LEASE Finance Lease is a form of rental agreement under which you lease your nominated asset for an agreed term and rental amount. A residual value is set to reflect the equipment’s value at the end of the term.
The goods are owned by the financier, but the lease rentals are tax deductible to you, as long as the goods are used in connection with producing assessable income.
At the end of the lease, you can payout the residual value to own the goods, trade-in the goods for a replacement loan or extend the lease for a further term.
COMPANY CARS & NOVATED LEASE In recent years, Novated Leases have become a popular alternative for businesses wishing to provide their employees with motor vehicles. A Novated Lease is effectively an agreement between the employee (a leesee), their employer and the finance company (the lessor).

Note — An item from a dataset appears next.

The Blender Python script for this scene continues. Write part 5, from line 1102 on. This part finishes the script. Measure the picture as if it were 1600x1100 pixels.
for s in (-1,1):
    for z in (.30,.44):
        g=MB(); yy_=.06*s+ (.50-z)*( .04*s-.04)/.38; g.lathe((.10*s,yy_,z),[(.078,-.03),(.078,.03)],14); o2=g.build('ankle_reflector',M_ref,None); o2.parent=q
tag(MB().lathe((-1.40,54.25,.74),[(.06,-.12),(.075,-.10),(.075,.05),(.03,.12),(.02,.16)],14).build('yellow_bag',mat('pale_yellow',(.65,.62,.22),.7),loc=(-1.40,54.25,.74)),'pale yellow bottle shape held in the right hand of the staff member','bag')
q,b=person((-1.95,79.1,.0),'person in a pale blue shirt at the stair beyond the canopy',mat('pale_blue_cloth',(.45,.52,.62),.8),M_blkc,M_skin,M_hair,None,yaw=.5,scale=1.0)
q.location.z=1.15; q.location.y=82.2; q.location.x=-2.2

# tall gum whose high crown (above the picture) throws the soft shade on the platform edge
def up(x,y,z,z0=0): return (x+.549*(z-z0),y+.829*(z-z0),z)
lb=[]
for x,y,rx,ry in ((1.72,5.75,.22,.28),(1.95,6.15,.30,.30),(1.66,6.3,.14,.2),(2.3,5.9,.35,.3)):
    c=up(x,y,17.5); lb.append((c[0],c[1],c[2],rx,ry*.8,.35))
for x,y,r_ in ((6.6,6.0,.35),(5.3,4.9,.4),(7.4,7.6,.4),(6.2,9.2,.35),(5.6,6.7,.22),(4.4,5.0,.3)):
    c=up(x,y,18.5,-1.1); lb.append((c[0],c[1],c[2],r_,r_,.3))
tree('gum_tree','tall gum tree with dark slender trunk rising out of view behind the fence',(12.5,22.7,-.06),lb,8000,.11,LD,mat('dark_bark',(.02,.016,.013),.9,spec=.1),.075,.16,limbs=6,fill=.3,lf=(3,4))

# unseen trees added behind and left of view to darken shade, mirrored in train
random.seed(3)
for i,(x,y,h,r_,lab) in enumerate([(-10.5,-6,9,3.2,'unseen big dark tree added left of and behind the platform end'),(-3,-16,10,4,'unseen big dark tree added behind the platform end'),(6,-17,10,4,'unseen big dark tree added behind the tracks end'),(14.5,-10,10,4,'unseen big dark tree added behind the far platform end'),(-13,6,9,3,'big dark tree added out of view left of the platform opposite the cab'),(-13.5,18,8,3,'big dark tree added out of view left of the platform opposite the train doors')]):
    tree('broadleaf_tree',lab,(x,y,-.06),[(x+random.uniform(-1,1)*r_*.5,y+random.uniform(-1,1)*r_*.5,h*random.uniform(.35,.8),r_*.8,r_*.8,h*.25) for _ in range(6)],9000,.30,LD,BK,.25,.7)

It operates by creating a Finance Lease Agreement between the employee and the financier. A Novation Agreement is then entered between all parties, which tranfers responsibility for the lease rental commitment to the employer during the lessee’s period of employment. On the employee leaving employment, the novation ends, with ongoing responsibility for the lease returning to the employee. Benefits to both businesses and employee’s are as follows;
- Potential to remove the vehicle from your balance sheet
- Eliminating administration and maintenance costs involved in managing a fleet
- The ability to negotiate payment of vehicle running costs with your employees
- Freedom for your employees to choose their motor vehicles while enjoying the benefits of a company car
- No on-going company responsibility for the vehicle should an employee leave.